Updated: Aug 31, 2023


From left, Jess Andrews, Hunter Spangler, Shannon Cochran, Tessa Auberjonois, Jamison Jones and Lea Coco in SCR's 2023 Voices of America production of "Appropriate" by Branden Jacobs-Jenkins. Credit: Photo courtesy of South Coast Repertory/Jenny Graham
 

While South Coast Repertory was in the process of creating its 2023 season, David Ivers, SCR’s artistic director, decided that the opening slot on this year’s schedule could and should be occupied by two plays that cover similar dramatic territory and explore many of the same themes.


Never in its nearly 60-year history has SCR attempted anything so ambitious, so you can be sure patrons – plus anyone else with an interest in theater – will have their eyes on the Costa Mesa venue in the coming weeks.
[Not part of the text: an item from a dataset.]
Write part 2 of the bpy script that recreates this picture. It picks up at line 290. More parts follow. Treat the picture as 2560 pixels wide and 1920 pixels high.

“The Little Foxes” and “Appropriate” will run on alternating nights, underscoring the “repertory” in the company’s name. Six actors have major roles in both shows. Each show has its own director, but one set design is in place for both.

Owing to the plays’ similarities and the origins of their authors, the double-bill is being called “Voices of America,” and Ivers is promising “an experience nobody’s ever had before.”


Even if we take that statement with a grain of salt, or view it as hyperbole, you have to admit that the concept is intriguing and its scope ambitious and perhaps even audacious.


“The Little Foxes,” which premiered in 1939, was written by Lillian Hellman, a 20th-century Renaissance woman of letters. “Appropriate,” from 2014, is by Branden Jenkins-Jacobs, a hot commodity in terms of current U.S. playwrights (he writes for television, is showrunner and writer for the Hulu on FX series “Kindred,” and is a MacArthur Fellow).


Both shows are three-act plays, which means Jenkins-Jacobs deliberately harkened back to the era in American culture when an evening of theater literally occupied an entire evening. Taking on either play would require considerable attention, resources and talent; staging both simultaneously amounts to what can, at the least, rightfully be called an epic endeavor.

The ambitious undertaking is also historic: Never in SCR’s history has it produced two separate plays on the same stage combined into one unified production.